Il nostro compito qui sarà entrare nel tempio sommerso per recuperare l’oggetto che ci permetterà il prosieguo del nostro viaggio, ovvero gli Oasis Boots (questi li scrivo in inglese perché fa più figo), necessari per poter attraversare il deserto di Maugham, ma non sarà così semplice: per prima cosa il tempio non sarà visibile senza l’amuleto chiamato “La lacrima della sirena”; secondariamente, toccherà cercarlo, questo benedetto talismano. Per facilitarne il ritrovamento gli sviluppatori hanno deciso di dare una mano al giocatore, piazzando su un isolotto una capanna in cui vive una sirena che in cambio dell’ocarina (già) in nostro possesso ci darà un indizio per localizzare l’amuleto.

Parlare con lei sarà totalmente opzionale, se vorrete potrete tenervi l’ocarina, soprattutto ora che leggerete cosa vi dirà la nostra amica. Non che l’aiuto sia poi così diretto, visto che indicherà solamente di cercare tra degli alberi, fra i quali, tipico dei giochi di quell’epoca, premendo “su” comparirà una porta dal nulla che ci porterà in una zona altrimenti inaccessibile, davanti al forziere contenente l’agognato amuleto. Ecco, adesso potremo entrare nel tempio.

Poseidone, arrivo!

Una volta entrati e percorsi tutti i suoi corridoi affrontando tritoni, pesci giganti, piante marine e non morti ci troveremo faccia a faccia con il Dio dei mari, Poseidone in persona, il quale ci darà accesso agli stivali per i quali abbiamo intrapreso questa ricerca.

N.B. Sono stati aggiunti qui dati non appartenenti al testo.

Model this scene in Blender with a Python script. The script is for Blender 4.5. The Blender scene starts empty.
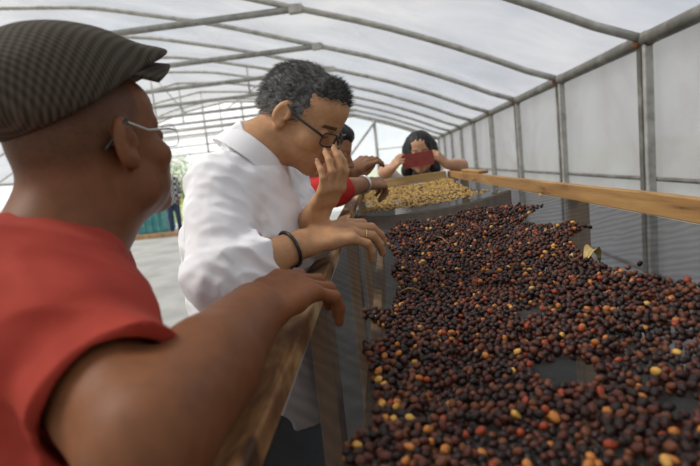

Ricordo ai tempi come tutta questa parte fosse la mia preferita del gioco anche per via delle musiche, laddove quando ci si trovava in superficie si veniva accompagnati da ritmi caraibici allegri e solari, per poi invece, una volta immersi, sentir partire quest’aria solenne, epica e sinfonica da brividi. Alla fine il chip audio del Mega Drive non delude mai e la sua potenza viene sfruttata alla grande da Shinichi Sakamoto. Oltretutto muovere il personaggio sott’acqua, insieme ai rumori che produceva, era la perfezione per me, altro che quegli incubi che mi trasmetteva Ecco the Dolphin con le sue colonne sonore inquietanti e il suo gameplay angosciante.

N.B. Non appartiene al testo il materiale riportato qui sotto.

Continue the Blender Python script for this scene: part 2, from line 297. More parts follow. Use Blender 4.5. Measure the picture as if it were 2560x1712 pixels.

Non posso poi non menzionare una delle cose più bizzarre di questo gioco, la presenza di porte invisibili che permettono di teletrasportarsi in zone impossibili da raggiungere normalmente. Praticamente passavo i pomeriggi a premere “su” in ogni punto della mappa, sperando che spawnasse dal nulla una porta che mi desse accesso a posti mai raggiunti; i mari ne erano pieni e penso di essere ancora in grado di individuarle tutte.

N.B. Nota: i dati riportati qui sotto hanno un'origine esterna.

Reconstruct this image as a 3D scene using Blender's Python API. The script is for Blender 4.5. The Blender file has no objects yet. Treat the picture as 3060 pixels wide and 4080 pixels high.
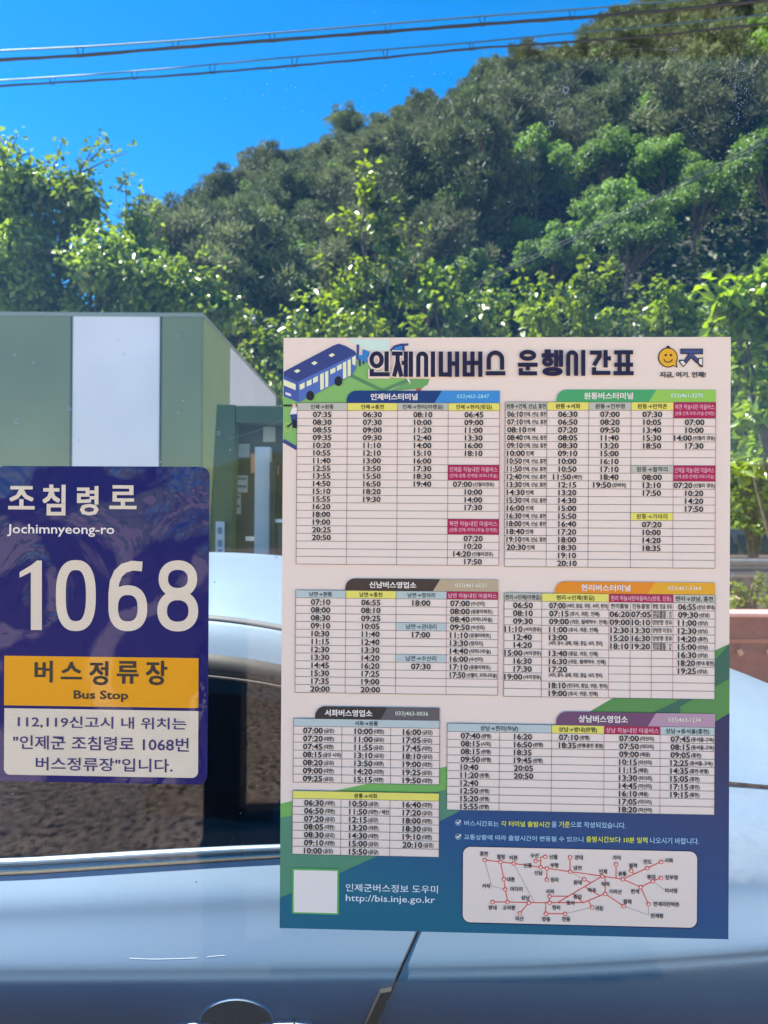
import bpy, bmesh, math, random
import numpy as np
from mathutils import Vector, Matrix
R = math.radians
SC = bpy.context.scene
COL = SC.collection
rng = np.random.default_rng(7)
random.seed(7)

# ------------------------------------------------------------------ camera
F, CX, CY = 2833.0, 1530.0, 2040.0          # photograph pixels (3060 x 4080)
CZ = 1.55
# how the glass stands to the camera (solved from the corners of the timetable)
G_RIGHT = Vector((0.99945703, -0.03238869, -0.00605168))
G_NORM = Vector((0.03237389, 0.99947263, -0.00252762))
G_UP = Vector((0.00613036, 0.00233033, 0.99997849))
G_POS = Vector((0.16071974, 0.96105456, -0.16545638))
PW, PH = 0.6, 0.80191
up = G_UP.normalized()
fw = (Vector((0, 1, 0)) - up * up.y).normalized()
rt = fw.cross(up).normalized()
MCW = Matrix((rt, fw, up))                  # camera frame (right, forward, up) -> world
cam = bpy.data.cameras.new("camera")
cam.sensor_fit = 'VERTICAL'; cam.sensor_height = 36.0; cam.sensor_width = 27.0
cam.lens = F / 4080 * 36.0
cam.clip_start = 0.05; cam.clip_end = 2000
cam.dof.use_dof = True; cam.dof.focus_distance = 0.96; cam.dof.aperture_fstop = cam.lens / 1000 / 0.0032
camo = bpy.data.objects.new("camera", cam); COL.objects.link(camo)
cr, cu, cb = MCW @ Vector((1, 0, 0)), MCW @ Vector((0, 0, 1)), MCW @ Vector((0, -1, 0))
EYE = Vector((0, 0, CZ))
camo.matrix_world = Matrix(((cr.x, cu.x, cb.x, EYE.x), (cr.y, cu.y, cb.y, EYE.y), (cr.z, cu.z, cb.z, EYE.z), (0, 0, 0, 1)))
SC.camera = camo

# ------------------------------------------------------------------ sky, sun, exposure
SUN_EL, SUN_AZ = R(60), R(-74)               # azimuth from straight ahead, negative towards the left
wd = bpy.data.worlds.new("World"); SC.world = wd; wd.use_nodes = True
nt = wd.node_tree; bgn = nt.nodes['Background']
sky = nt.nodes.new('ShaderNodeTexSky'); sky.sky_type = 'NISHITA'; sky.sun_disc = False
sky.sun_elevation = SUN_EL; sky.sun_rotation = SUN_AZ
sky.altitude = 600; sky.air_density = 1.0; sky.dust_density = 0.15; sky.ozone_density = 3.0
hs = nt.nodes.new('ShaderNodeHueSaturation'); hs.inputs['Saturation'].default_value = 1.42
nt.links.new(sky.outputs[0], hs.inputs['Color']); nt.links.new(hs.outputs[0], bgn.inputs[0])
bgn.inputs[1].default_value = 0.09
sl = bpy.data.lights.new("sun", 'SUN'); sl.energy = 5.0; sl.angle = R(0.53); sl.color = (1.0, 0.94, 0.84)
so = bpy.data.objects.new("sun", sl); COL.objects.link(so)
SUN = Vector((math.cos(SUN_EL) * math.sin(SUN_AZ), math.cos(SUN_EL) * math.cos(SUN_AZ), math.sin(SUN_EL)))
so.rotation_euler = (-SUN).to_track_quat('-Z', 'Y').to_euler()
so.location = (6, 6, 12)
SC.view_settings.view_transform = 'Standard'; SC.view_settings.look = 'None'
SC.view_settings.exposure = 1.84; SC.view_settings.gamma = 1
try:
    SC.cycles.max_bounces = 10; SC.cycles.transparent_max_bounces = 24
    SC.cycles.sample_clamp_indirect = 6; SC.cycles.caustics_reflective = False; SC.cycles.caustics_refractive = False
except Exception: pass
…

Eccoci al cospetto del Re dei mari, non mi stancherò mai di questa scena.

MONSTER WORLD IV (1994, MEGA DRIVE)

Chiudo questo listone con Monster World IV, ma non mi ci soffermerò troppo a lungo anche perché qui di mari e spiagge non ce ne sono, ma è solamente presente una zona acquatica accessibile dopo aver percorso un sentiero lungo un ruscello. Raggiunto il termine della strada entreremo in uno dei più tipici templi dell’acqua, in cui dovremo superare parti labirintiche e puzzle. Tutto molto lineare e senza grossi picchi, una passeggiata rispetto ad altri templi affrontati su altre console, come quel maledetto Tempio dell’Acqua di The Legend of Zelda: Ocarina of Time; lineare un po’ come tutta l’avventura che rispetto al capitolo precedente ho sempre ritenuto un passo indietro, soprattutto nel gameplay.

In tutta onestà devo dire che a questo gioco non sono legato per nulla, vuoi forse perché lo provai molto tardi visto che in Europa al lancio non arrivò mai, vuoi perché, come detto prima, piuttosto che essere un’evoluzione del precedente capitolo lo ritenni un downgrade. Un merito però glielo posso e devo dare, cioè quello di essere stato d’ispirazione a una delle mie saghe “metroidvaniesche” preferite, quella di Shantae; non a caso la protagonista di questo gioco, Asha, ha un design che verrà molto imitato per la creazione della metà-genio.

Come nel più classico dei dungeon acquatici, sembrerà di ritrovarsi all’Aquafan di Riccione.

E qui giuro che la finisco, contento di aver potuto raccontare il perché considero le parti acquatiche di questa saga tra le migliori mai realizzate, prendendo in considerazione l'anno di pubblicazione. Ho cercato di scrivere qualcosa che non fosse ridondante visto quanto questa saga sia già stata trattata su questi lidi da gente ben più talentuosa del sottoscritto. Se non li avete mai giocati, recuperateveli, altrimenti un ripassino non fa mai male.